### What is needed
Could you write out every record below exactly, leaving out any pictures?

--

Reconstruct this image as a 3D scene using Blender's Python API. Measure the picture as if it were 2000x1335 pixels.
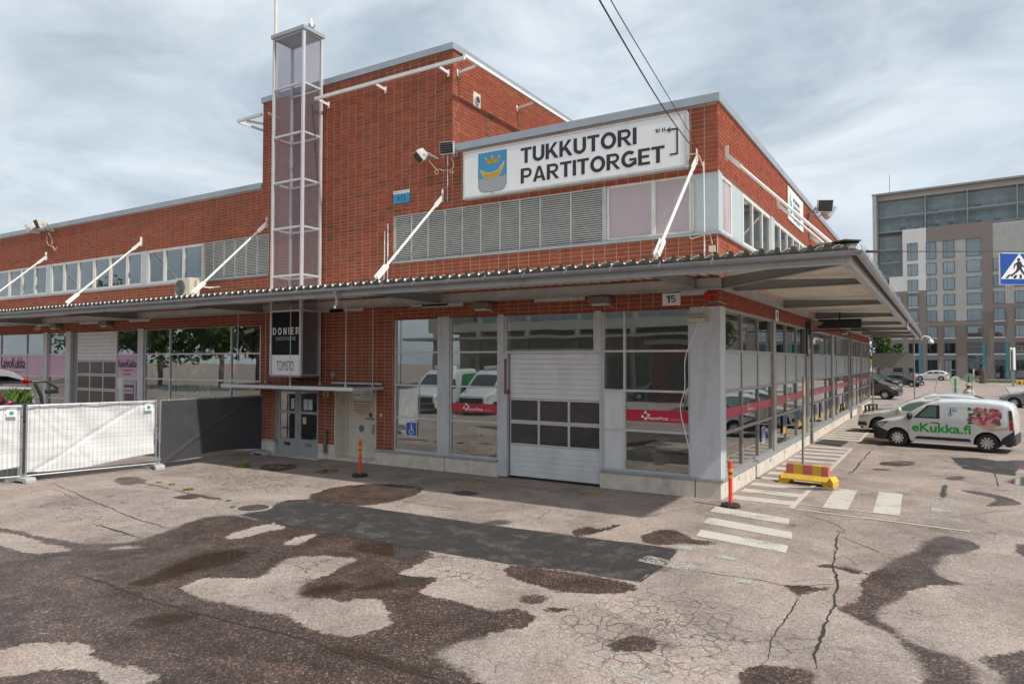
import bpy, bmesh, math, random
import numpy as np
from mathutils import Vector, Matrix
random.seed(7)
for o in list(bpy.data.objects): bpy.data.objects.remove(o)
scene = bpy.context.scene
R = math.radians
# ------------------------------------------------------------------ camera
YAW, PITCH, ROLL, FPX = 0.54949, 0.02691, 0.00146, 1365.36
CAM = Vector((4.0915, -15.3121, 3.0))
FW = Vector((-math.sin(YAW)*math.cos(PITCH), math.cos(YAW)*math.cos(PITCH), math.sin(PITCH)))
RT = Vector((math.cos(YAW), math.sin(YAW), 0)); UP = RT.cross(FW)
RT, UP = RT*math.cos(ROLL)+UP*math.sin(ROLL), UP*math.cos(ROLL)-RT*math.sin(ROLL)
cd = bpy.data.cameras.new('camera'); cam = bpy.data.objects.new('camera', cd)
scene.collection.objects.link(cam)
cam.matrix_world = Matrix(((RT.x, UP.x, -FW.x, CAM.x), (RT.y, UP.y, -FW.y, CAM.y), (RT.z, UP.z, -FW.z, CAM.z), (0, 0, 0, 1)))
cd.sensor_width = 36; cd.lens = FPX*36/2000; cd.clip_end = 3000; cd.clip_start = 0.1
scene.camera = cam
# ------------------------------------------------------------------ sky, sun, exposure
SUN_AZ, SUN_EL = R(-8), R(50.4)
w = bpy.data.worlds.new('World'); scene.world = w; w.use_nodes = True
nt = w.node_tree; N = nt.nodes; K = nt.links
bg = N['Background']; sky = N.new('ShaderNodeTexSky'); sky.sky_type = 'NISHITA'; sky.sun_disc = False
sky.sun_elevation = SUN_EL; sky.sun_rotation = R(90)-SUN_AZ; sky.dust_density = 2.0; sky.air_density = 1.0
K.new(sky.outputs[0], bg.inputs[0]); bg.inputs[1].default_value = 0.12
tc = N.new('ShaderNodeTexCoord'); mp = N.new('ShaderNodeMapping')
mp.inputs['Scale'].default_value = (1.0, 1.0, 2.6); mp.inputs['Rotation'].default_value = (0.15, 0.1, 0.5)
K.new(tc.outputs['Generated'], mp.inputs[0])
n1 = N.new('ShaderNodeTexNoise'); n1.inputs['Scale'].default_value = 2.1; n1.inputs['Detail'].default_value = 7; n1.inputs['Roughness'].default_value = 0.52; n1.inputs['Distortion'].default_value = 0.35
K.new(mp.outputs[0], n1.inputs['Vector'])
rp = N.new('ShaderNodeValToRGB'); rp.color_ramp.elements[0].position = 0.36; rp.color_ramp.elements[1].position = 0.70
rp.color_ramp.elements[0].color = (0.88, 0.88, 0.88, 1); rp.color_ramp.elements[1].color = (1.0, 1.0, 1.0, 1)
K.new(n1.outputs[0], rp.inputs[0])
n2 = N.new('ShaderNodeTexNoise'); n2.inputs['Scale'].default_value = 3.1; n2.inputs['Detail'].default_value = 8; n2.inputs['Roughness'].default_value = 0.56; n2.inputs['Distortion'].default_value = 0.5
K.new(mp.outputs[0], n2.inputs['Vector'])
cr = N.new('ShaderNodeValToRGB'); cr.color_ramp.elements[0].position = 0.34; cr.color_ramp.elements[1].position = 0.68
cr.color_ramp.elements[0].color = (0.270, 0.318, 0.362, 1); cr.color_ramp.elements[1].color = (0.520, 0.560, 0.585, 1)
K.new(n2.outputs[0], cr.inputs[0])
bg2 = N.new('ShaderNodeBackground'); K.new(cr.outputs[0], bg2.inputs[0]); bg2.inputs[1].default_value = 0.88
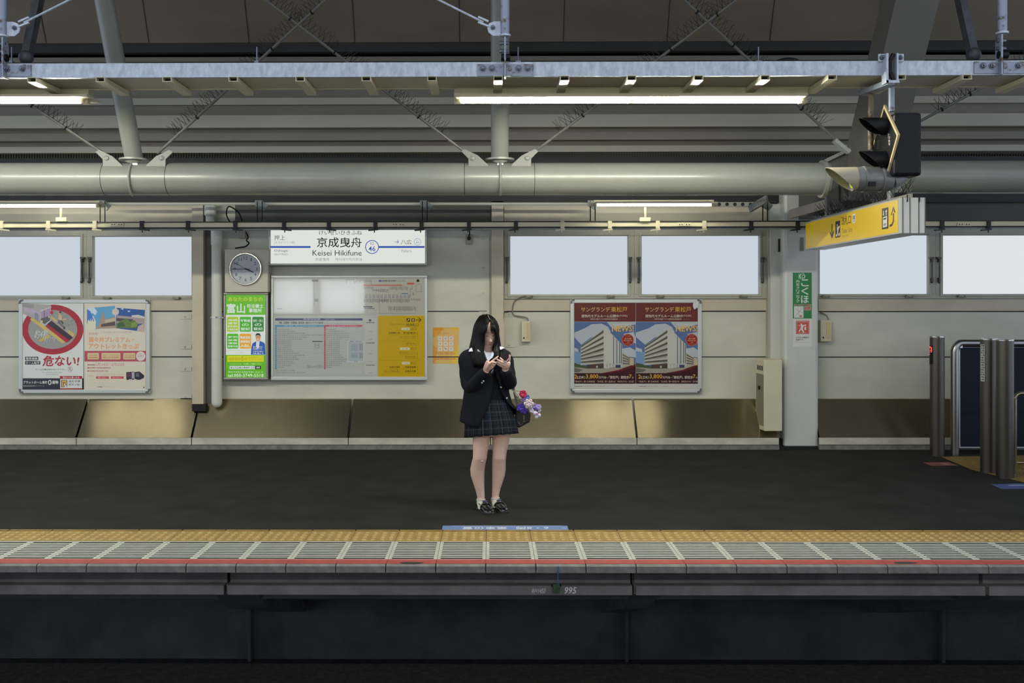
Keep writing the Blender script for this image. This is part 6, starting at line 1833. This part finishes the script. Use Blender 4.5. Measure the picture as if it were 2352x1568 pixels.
sleeve([(1080, 813, .0), (1070, 822, .0), (1071.5, 848, .005), (1073, 872, -.01), (1080, 888, -.05), (1091, 881, -.11), (1104, 866, -.165), (1116.5, 852, -.205)], [.028, .057, .056, .054, .055, .051, .045, .038])
sleeve([(1153, 812, .0), (1162, 822, .0), (1167, 848, .005), (1170, 868, -.01), (1171, 878, -.05), (1169, 872, -.10), (1165, 860, -.145), (1161.5, 849, -.185)], [.028, .053, .050, .051, .054, .050, .046, .042])
# lapels
for (pts, dy) in (([(1098, 806), (1110, 806), (1118, 830), (1127, 852), (1113, 834), (1104, 826)], -.112), ([(1136, 806), (1144, 808), (1142, 826), (1137, 842), (1132, 852), (1130, 830)], -.112)):
    b = MB(); b.prism([P(x, y, dy - 0.0006 * (y - 800)) for x, y in pts], (0, 0.008, 0)); b.build('lapel', NAVY, blz)
SILV = mat('silver_button', (196, 196, 190), 0.22, 0.9)
for (x, y, dy) in ((1150.5, 889, -.125), (1164, 914.5, -.128), (1110.5, 875, -.215), (1107, 879, -.205), (1171.3, 853.5, -.19), (1173, 858, -.185)):
    b = MB(); b.lathe(P(x, y, dy), (0.1, -1, 0.15), [(0, .0062), (.003, .0062), (.005, .003)], 12); b.build('button', SILV, blz, smooth=0.7)
# knitted vest and shirt
b = MB(); b.loft([ringpts(P(cx, py, 0), r * PX, ry, 28) for (py, cx, r, ry) in ((822, 1118, 33, .078), (850, 1119, 42, .096), (880, 1119, 43, .104), (910, 1121, 45, .108), (938, 1124, 47, .112))]); b.build('knit_vest', VESTM, girl, smooth=1.5)
b = MB()
b.prism([P(1107, 806, -.070), P(1121, 829, -.108), P(1121, 818, -.085), P(1113, 803, -.055)], (0, .006, 0))
b.prism([P(1121, 829, -.108), P(1134, 812, -.080), P(1131, 806, -.055), P(1121, 818, -.085)], (0, .006, 0))
b.prism([P(1109, 808, -.068), P(1133, 810, -.070), P(1121.5, 834, -.104)], (0, .004, 0), 0)
b.prism([P(1108.5, 805, -.100), P(1113, 809, -.118), P(1121, 829.5, -.128), P(1118, 826, -.118), P(1110, 813, -.105)], (0, .004, 0))
b.prism([P(1132, 808, -.112), P(1135.5, 813, -.118), P(1131, 821, -.122), P(1121, 829.5, -.128), P(1125, 820, -.122)], (0, .004, 0))
b.build('shirt_collar', SHIRT, girl)
b = MB()
b.prism([P(1076, 807, -.085), P(1079, 800.5, -.070), P(1086, 797, -.055), P(1087, 806.5, -.095)], (0, .005, 0))
b.build('collar_tip', SHIRT, girl)
b = MB()
b.prism([P(1096.5, 801.5, -.135), P(1099, 803, -.138), P(1104, 808.5, -.140), P(1097, 806, -.136)], (0, .004, 0))
b.build('collar_tip', SHIRT, girl)
b = MB()
b.prism([P(1147, 795.5, -.050), P(1152, 796, -.055), P(1159.5, 798.5, -.070), P(1149, 803, -.095)], (0, .005, 0))
b.build('collar_tip', SHIRT, girl)
b = MB(); b.prism([P(1127, 838, -.150), P(1136, 840, -.160), P(1134, 858, -.150), P(1128, 862, -.140), P(1125, 850, -.140)], (0, .008, 0)); b.build('ribbon_tie', mat('navy_striped_tie', (34, 34, 58), 0.6), girl)
b = MB(); b.obox(P(1128, 856, -.157), P(1133, 848.5, -.166), .0015, .004); b.obox(P(1131.5, 836, -.158), P(1135, 840, -.166), .0015, .004); b.build('tie_stripe', SHIRT, girl)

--

### Written solution
Reconstruct this image as a 3D scene using Blender's Python API. Measure the picture as if it were 2000x1335 pixels.
import bpy, bmesh, math, random
import numpy as np
from mathutils import Vector, Matrix
random.seed(7)
for o in list(bpy.data.objects): bpy.data.objects.remove(o)
scene = bpy.context.scene
R = math.radians
# ------------------------------------------------------------------ camera
YAW, PITCH, ROLL, FPX = 0.54949, 0.02691, 0.00146, 1365.36
CAM = Vector((4.0915, -15.3121, 3.0))
FW = Vector((-math.sin(YAW)*math.cos(PITCH), math.cos(YAW)*math.cos(PITCH), math.sin(PITCH)))
RT = Vector((math.cos(YAW), math.sin(YAW), 0)); UP = RT.cross(FW)
RT, UP = RT*math.cos(ROLL)+UP*math.sin(ROLL), UP*math.cos(ROLL)-RT*math.sin(ROLL)
cd = bpy.data.cameras.new('camera'); cam = bpy.data.objects.new('camera', cd)
scene.collection.objects.link(cam)
cam.matrix_world = Matrix(((RT.x, UP.x, -FW.x, CAM.x), (RT.y, UP.y, -FW.y, CAM.y), (RT.z, UP.z, -FW.z, CAM.z), (0, 0, 0, 1)))
cd.sensor_width = 36; cd.lens = FPX*36/2000; cd.clip_end = 3000; cd.clip_start = 0.1
scene.camera = cam
# ------------------------------------------------------------------ sky, sun, exposure
SUN_AZ, SUN_EL = R(-8), R(50.4)
w = bpy.data.worlds.new('World'); scene.world = w; w.use_nodes = True
nt = w.node_tree; N = nt.nodes; K = nt.links
bg = N['Background']; sky = N.new('ShaderNodeTexSky'); sky.sky_type = 'NISHITA'; sky.sun_disc = False
sky.sun_elevation = SUN_EL; sky.sun_rotation = R(90)-SUN_AZ; sky.dust_density = 2.0; sky.air_density = 1.0
K.new(sky.outputs[0], bg.inputs[0]); bg.inputs[1].default_value = 0.12
tc = N.new('ShaderNodeTexCoord'); mp = N.new('ShaderNodeMapping')
mp.inputs['Scale'].default_value = (1.0, 1.0, 2.6); mp.inputs['Rotation'].default_value = (0.15, 0.1, 0.5)
K.new(tc.outputs['Generated'], mp.inputs[0])
n1 = N.new('ShaderNodeTexNoise'); n1.inputs['Scale'].default_value = 2.1; n1.inputs['Detail'].default_value = 7; n1.inputs['Roughness'].default_value = 0.52; n1.inputs['Distortion'].default_value = 0.35
K.new(mp.outputs[0], n1.inputs['Vector'])
rp = N.new('ShaderNodeValToRGB'); rp.color_ramp.elements[0].position = 0.36; rp.color_ramp.elements[1].position = 0.70
rp.color_ramp.elements[0].color = (0.88, 0.88, 0.88, 1); rp.color_ramp.elements[1].color = (1.0, 1.0, 1.0, 1)
K.new(n1.outputs[0], rp.inputs[0])
n2 = N.new('ShaderNodeTexNoise'); n2.inputs['Scale'].default_value = 3.1; n2.inputs['Detail'].default_value = 8; n2.inputs['Roughness'].default_value = 0.56; n2.inputs['Distortion'].default_value = 0.5
K.new(mp.outputs[0], n2.inputs['Vector'])
cr = N.new('ShaderNodeValToRGB'); cr.color_ramp.elements[0].position = 0.34; cr.color_ramp.elements[1].position = 0.68
cr.color_ramp.elements[0].color = (0.270, 0.318, 0.362, 1); cr.color_ramp.elements[1].color = (0.520, 0.560, 0.585, 1)
K.new(n2.outputs[0], cr.inputs[0])
bg2 = N.new('ShaderNodeBackground'); K.new(cr.outputs[0], bg2.inputs[0]); bg2.inputs[1].default_value = 0.88
Keep writing the Blender script for this image. This is part 6, starting at line 1833. This part finishes the script. Use Blender 4.5. Measure the picture as if it were 2352x1568 pixels.
sleeve([(1080, 813, .0), (1070, 822, .0), (1071.5, 848, .005), (1073, 872, -.01), (1080, 888, -.05), (1091, 881, -.11), (1104, 866, -.165), (1116.5, 852, -.205)], [.028, .057, .056, .054, .055, .051, .045, .038])
sleeve([(1153, 812, .0), (1162, 822, .0), (1167, 848, .005), (1170, 868, -.01), (1171, 878, -.05), (1169, 872, -.10), (1165, 860, -.145), (1161.5, 849, -.185)], [.028, .053, .050, .051, .054, .050, .046, .042])
# lapels
for (pts, dy) in (([(1098, 806), (1110, 806), (1118, 830), (1127, 852), (1113, 834), (1104, 826)], -.112), ([(1136, 806), (1144, 808), (1142, 826), (1137, 842), (1132, 852), (1130, 830)], -.112)):
    b = MB(); b.prism([P(x, y, dy - 0.0006 * (y - 800)) for x, y in pts], (0, 0.008, 0)); b.build('lapel', NAVY, blz)
SILV = mat('silver_button', (196, 196, 190), 0.22, 0.9)
for (x, y, dy) in ((1150.5, 889, -.125), (1164, 914.5, -.128), (1110.5, 875, -.215), (1107, 879, -.205), (1171.3, 853.5, -.19), (1173, 858, -.185)):
    b = MB(); b.lathe(P(x, y, dy), (0.1, -1, 0.15), [(0, .0062), (.003, .0062), (.005, .003)], 12); b.build('button', SILV, blz, smooth=0.7)
# knitted vest and shirt
b = MB(); b.loft([ringpts(P(cx, py, 0), r * PX, ry, 28) for (py, cx, r, ry) in ((822, 1118, 33, .078), (850, 1119, 42, .096), (880, 1119, 43, .104), (910, 1121, 45, .108), (938, 1124, 47, .112))]); b.build('knit_vest', VESTM, girl, smooth=1.5)
b = MB()
b.prism([P(1107, 806, -.070), P(1121, 829, -.108), P(1121, 818, -.085), P(1113, 803, -.055)], (0, .006, 0))
b.prism([P(1121, 829, -.108), P(1134, 812, -.080), P(1131, 806, -.055), P(1121, 818, -.085)], (0, .006, 0))
b.prism([P(1109, 808, -.068), P(1133, 810, -.070), P(1121.5, 834, -.104)], (0, .004, 0), 0)
b.prism([P(1108.5, 805, -.100), P(1113, 809, -.118), P(1121, 829.5, -.128), P(1118, 826, -.118), P(1110, 813, -.105)], (0, .004, 0))
b.prism([P(1132, 808, -.112), P(1135.5, 813, -.118), P(1131, 821, -.122), P(1121, 829.5, -.128), P(1125, 820, -.122)], (0, .004, 0))
b.build('shirt_collar', SHIRT, girl)
b = MB()
b.prism([P(1076, 807, -.085), P(1079, 800.5, -.070), P(1086, 797, -.055), P(1087, 806.5, -.095)], (0, .005, 0))
b.build('collar_tip', SHIRT, girl)
b = MB()
b.prism([P(1096.5, 801.5, -.135), P(1099, 803, -.138), P(1104, 808.5, -.140), P(1097, 806, -.136)], (0, .004, 0))
b.build('collar_tip', SHIRT, girl)
b = MB()
b.prism([P(1147, 795.5, -.050), P(1152, 796, -.055), P(1159.5, 798.5, -.070), P(1149, 803, -.095)], (0, .005, 0))
b.build('collar_tip', SHIRT, girl)
b = MB(); b.prism([P(1127, 838, -.150), P(1136, 840, -.160), P(1134, 858, -.150), P(1128, 862, -.140), P(1125, 850, -.140)], (0, .008, 0)); b.build('ribbon_tie', mat('navy_striped_tie', (34, 34, 58), 0.6), girl)
b = MB(); b.obox(P(1128, 856, -.157), P(1133, 848.5, -.166), .0015, .004); b.obox(P(1131.5, 836, -.158), P(1135, 840, -.166), .0015, .004); b.build('tie_stripe', SHIRT, girl)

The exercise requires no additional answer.